My most recent rotation within my Challenge Detroit Fellowship at PM Environmental has brought me to field services. A project typically starts as a Phase I assessment, looking at the historical uses of a specific property to determine the likelihood of contamination on or near that property. If a Phase I project manager believes that a property could potentially have contamination, the project moves into Phase II where the field team samples soil and groundwater to determine the presence and levels of potential contamination on the site. Although I was not permitted to touch the Geoprobe (the soil drilling equipment) or any of the samples taken from the ground, spending a few days with the field team taught me more about the life of a project beyond the Phase I environmental site assessment.
My three outings with the field team brought me to two gas station sites and an apartment complex. The days spent at the two gas station sites helped me to realize what the field team looks for when taking samples and how they obtain these samples. PM does a lot of work at gas stations because they contain several underground storage tanks that hold all of the gasoline that powers our cars. USTs frequently leak, especially as they age, causing issue on the gas station property as well as neighboring properties. Watching the Geoprobe send metal tubing to depths of five to twenty feet into the earth is honestly fun and mesmerizing! Someone from the field team then cuts open the plastic lining that collects the soil in the metal tubing to take readings for potential contaminants.

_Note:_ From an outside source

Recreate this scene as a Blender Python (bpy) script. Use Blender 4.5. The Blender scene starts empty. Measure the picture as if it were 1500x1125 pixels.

I didn’t understand how much of an issue a UST could pose until I smelled the high levels of gasoline in the soil collected from the sample areas around the gas station. More importantly, I learned how these contaminants can travel through the soil and groundwater onto other surrounding properties after the team took groundwater samples and conducted soil-gas tests. I have read and written about the potential for these types of recognized environmental conditions (RECs) to exist on subject and adjoining properties, but physically watching the process put a face to the name, allowing me to appreciate even more the work that PM does across the country.